Wessling wanted to know more.

“I began researching Hugh Fearnley’s work to help me understand the process of raising and preparing animals for food,” Wessling says.

Celebrity chef, environmentalist, journalist and food campaigner Hugh Fearnley-Whittingstall is well-known in his native England for his commitment to the ethical production of food. He’s passionate about ensuring the process of producing food for the table is ethical and organic.

Wessling was inspired and intrigued by Fearnley’s work and pored over works..

“Fearnley’s ‘River Cottage Cookbook’ hooked me,” he says. “I refer to it all the time. I brought it with me when I moved to Lawrence in 2006 to live near my two sisters and brother who’ve settled here.”

He’s enrolled in Johnson Community College and is planning to attend Kansas University to earn an environmental studies degree. When a vacancy arose in the Merc’s meat and fish department in 2007, he applied.

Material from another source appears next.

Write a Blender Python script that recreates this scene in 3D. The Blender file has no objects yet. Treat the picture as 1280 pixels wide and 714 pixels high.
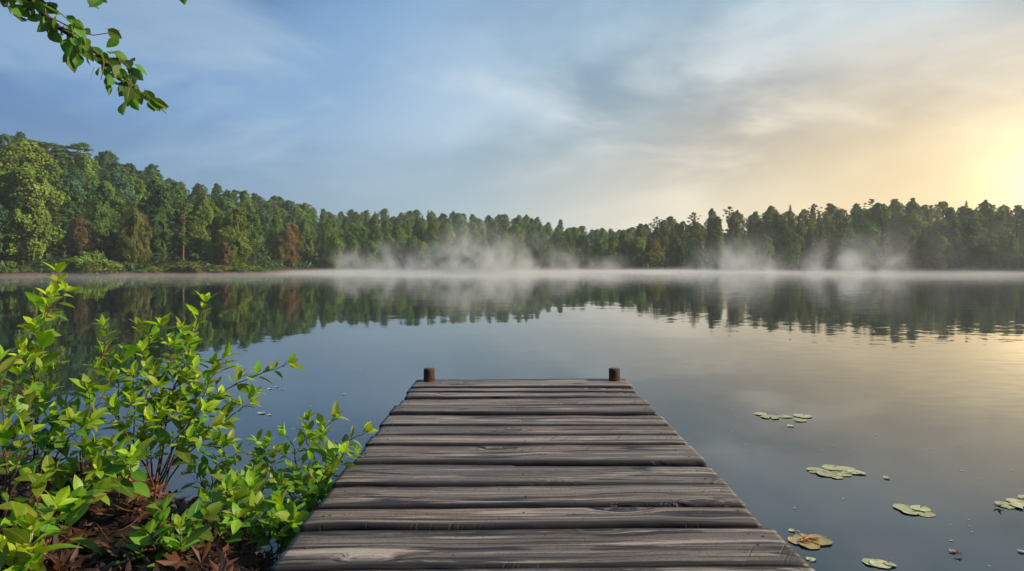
import bpy, math, random
import numpy as np
from mathutils import Vector, Matrix, noise as mnoise

random.seed(7)
S = bpy.context.scene
COL = S.collection
F = 853.0            # focal length in photo pixels (1280 wide)
HZ = 328.0           # pixel row of the eye level
CAMZ = 1.5
SUN_AZ, SUN_EL = math.radians(95), math.radians(26)  # lamp bearing turned right of the sky's sun glow to light the foliage fronts
SUND = Vector((math.sin(SUN_AZ)*math.cos(SUN_EL), math.cos(SUN_AZ)*math.cos(SUN_EL), math.sin(SUN_EL)))

# ------------------------------------------------------------------ helpers
def at(u, v, Y):
    return Vector(((u-640.0)/F*Y, Y, CAMZ-(v-HZ)/F*Y))

def lerp_tab(tab, x):
    return float(np.interp(x, [a for a, b in tab], [b for a, b in tab]))

def link(o, parent=None):
    COL.objects.link(o)
    if parent is not None:
        o.parent = parent
    return o

def tag(o, label=None, cat=None, group=None, kind=None):
    if label: o['label'] = label
    if cat: o['category'] = cat
    if group: o['group'] = group
    if kind: o['kind'] = kind
    return o

def empty(name, loc=(0, 0, 0), rz=0.0, scale=1.0):
    o = bpy.data.objects.new(name, None)
    o.empty_display_size = 0.2
    o.location = loc
    o.rotation_euler = (0, 0, rz)
    o.scale = (scale, scale, scale) if not isinstance(scale, tuple) else scale
    return link(o)

class MB:
    """collects vertices and faces (with a colour attribute per vertex) for ONE mesh"""
    def __init__(self):
        self.v, self.f, self.c, self.n = [], [], [], 0
    def add(self, verts, faces, col=None):
        verts = np.asarray(verts, dtype=float).reshape(-1, 3)
        self.v.append(verts)
        self.f.extend([tuple(int(i)+self.n for i in fc) for fc in faces])
        if col is None:
            col = np.zeros((len(verts), 4))
        col = np.asarray(col, dtype=float)
        if col.ndim == 1:
            col = np.tile(col, (len(verts), 1))
        self.c.append(col)
        self.n += len(verts)
    def tube(self, pts, rad, sides=6, cap=True, col=None):
        pts = [Vector(p) for p in pts]
        n = len(pts)
        vs = []
        up = Vector((0.31, 0.17, 0.93))
        for i, p in enumerate(pts):
            t = (pts[min(i+1, n-1)]-pts[max(i-1, 0)])
            t = t.normalized() if t.length > 1e-9 else Vector((0, 0, 1))
            a = t.cross(up)
            if a.length < 0.05:
                a = t.cross(Vector((1, 0, 0)))
            a.normalize()
            b = t.cross(a)
            r = rad[i]
            for k in range(sides):
                w = 2*math.pi*k/sides
                vs.append(p+a*(r*math.cos(w))+b*(r*math.sin(w)))
        fs = []
        for i in range(n-1):
            for k in range(sides):
                k2 = (k+1) % sides
                fs.append((i*sides+k, i*sides+k2, (i+1)*sides+k2, (i+1)*sides+k))
        if cap:
            fs.append(tuple(range(sides))[::-1])
            fs.append(tuple((n-1)*sides+k for k in range(sides)))
        self.add([tuple(v) for v in vs], fs, col)
    def mesh(self, name, mat, smooth=False):
        me = bpy.data.meshes.new(name)
        if self.n:
            V = np.concatenate(self.v)
            me.from_pydata(V.tolist(), [], self.f)
            at_ = me.attributes.new('tone', 'FLOAT_COLOR', 'POINT')
            at_.data.foreach_set('color', np.concatenate(self.c).astype(np.float32).ravel())
        if mat: me.materials.append(mat)
        if smooth:
            me.polygons.foreach_set('use_smooth', [True]*len(me.polygons))
        me.update()
        return me
    def build(self, name, mat, parent=None, smooth=False):
        return link(bpy.data.objects.new(name, self.mesh(name, mat, smooth)), parent)

def smooth_path(pts, n):
    """Catmull-Rom through pts"""
    P = [Vector(p) for p in pts]
    if len(P) == 2:
        return [P[0].lerp(P[1], i/(n-1)) for i in range(n)]
    P = [P[0]*2-P[1]]+P+[P[-1]*2-P[-2]]
    segs = len(P)-3
    out = []
    for i in range(n):
        x = i/(n-1)*segs
        k = min(int(x), segs-1)
        t = x-k
        a, b, c, d = P[k:k+4]
        out.append(0.5*((2*b)+(c-a)*t+(2*a-5*b+4*c-d)*t*t+(3*b-a-3*c+d)*t*t*t))
    return out

# ------------------------------------------------------------------ node helpers
class NT:
    def __init__(self, tree):
        self.t = tree
        tree.nodes.clear()
    def n(self, kind, **kw):
        nd = self.t.nodes.new(kind)
        for k, v in kw.items():
            setattr(nd, k, v)
        return nd
    def set(self, sock, v):
        if hasattr(v, 'is_output') or isinstance(v, bpy.types.NodeSocket):
            self.t.links.new(v, sock)
        elif v is not None:
            sock.default_value = v
    def math(self, op, a, b=None, clamp=False):
        nd = self.n('ShaderNodeMath', operation=op, use_clamp=clamp)
        self.set(nd.inputs[0], a)
        if b is not None: self.set(nd.inputs[1], b)
        return nd.outputs[0]
    def vmath(self, op, a, b=None):
        nd = self.n('ShaderNodeVectorMath', operation=op)
        self.set(nd.inputs[0], a)
        if b is not None: self.set(nd.inputs[1], b)
        return nd.outputs['Value'] if op in ('DOT_PRODUCT', 'LENGTH', 'DISTANCE') else nd.outputs[0]
    def mix(self, f, a, b, blend='MIX'):
        nd = self.n('ShaderNodeMix', data_type='RGBA', blend_type=blend)
        self.set(nd.inputs[0], f); self.set(nd.inputs[6], a); self.set(nd.inputs[7], b)
        return nd.outputs[2]
    def mixf(self, f, a, b):
        nd = self.n('ShaderNodeMix', data_type='FLOAT')
        self.set(nd.inputs[0], f); self.set(nd.inputs[2], a); self.set(nd.inputs[3], b)
        return nd.outputs[0]
    def ramp(self, f, stops, interp='LINEAR'):
        nd = self.n('ShaderNodeValToRGB')
        r = nd.color_ramp
        r.interpolation = interp
        while len(r.elements) < len(stops): r.elements.new(0.5)
        for e, (p, c) in zip(r.elements, stops):
            e.position = p
            e.color = (c, c, c, 1) if not isinstance(c, tuple) else (c[0], c[1], c[2], 1)
        self.set(nd.inputs[0], f)
        return nd.outputs[0]
    def rng(self, f, a, b, c=0.0, d=1.0, mode='SMOOTHSTEP'):
        nd = self.n('ShaderNodeMapRange', interpolation_type=mode)
        self.set(nd.inputs[0], f)
        for i, x in enumerate((a, b, c, d)): nd.inputs[i+1].default_value = x
        return nd.outputs[0]
    def noise(self, vec, scale=1.0, detail=4.0, rough=0.5, dist=0.0, out=0):
        nd = self.n('ShaderNodeTexNoise')
        self.set(nd.inputs['Vector'], vec)
        nd.inputs['Scale'].default_value = scale
        nd.inputs['Detail'].default_value = detail
        nd.inputs['Roughness'].default_value = rough
        nd.inputs['Distortion'].default_value = dist
        return nd.outputs[out]
    def mapping(self, vec, scale=(1, 1, 1), loc=(0, 0, 0), rot=(0, 0, 0)):
        nd = self.n('ShaderNodeMapping')
        self.set(nd.inputs['Vector'], vec)
        nd.inputs['Scale'].default_value = scale
        nd.inputs['Location'].default_value = loc
        nd.inputs['Rotation'].default_value = rot
        return nd.outputs[0]
    def sep(self, vec):
        nd = self.n('ShaderNodeSeparateXYZ'); self.set(nd.inputs[0], vec)
        return nd.outputs
    def comb(self, x, y, z):
        nd = self.n('ShaderNodeCombineXYZ')
        for i, k in enumerate((x, y, z)): self.set(nd.inputs[i], k)
        return nd.outputs[0]
    def attr(self, name):
        return self.n('ShaderNodeAttribute', attribute_name=name, attribute_type='GEOMETRY')
    def hsv(self, col, h=0.5, s=1.0, v=1.0):
        nd = self.n('ShaderNodeHueSaturation')
        for k, x in zip(('Hue', 'Saturation', 'Value', 'Color'), (h, s, v, col)):
            self.set(nd.inputs[k], x)
        return nd.outputs[0]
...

“I was thrilled to get the job,” he says. “The department manager, Rick Marquez, was very cultured and a great mentor. He trained me well, and I was happy to find the Merc’s food philosophy was in tune with many of Fearnley’s principles.”

He questioned Marquez constantly about the best butchering practices and learned everything he could about meat and fish: where they came from, how they’d been raised and caught, and about endangered species.

“I wanted to be the best artistic tradesman I could be and learn the trade and skills in the manner of the Europeans who take great pride in their butchers’ skills,” he says. “I tried to learn everything I could about producing the highest quality of food for customers.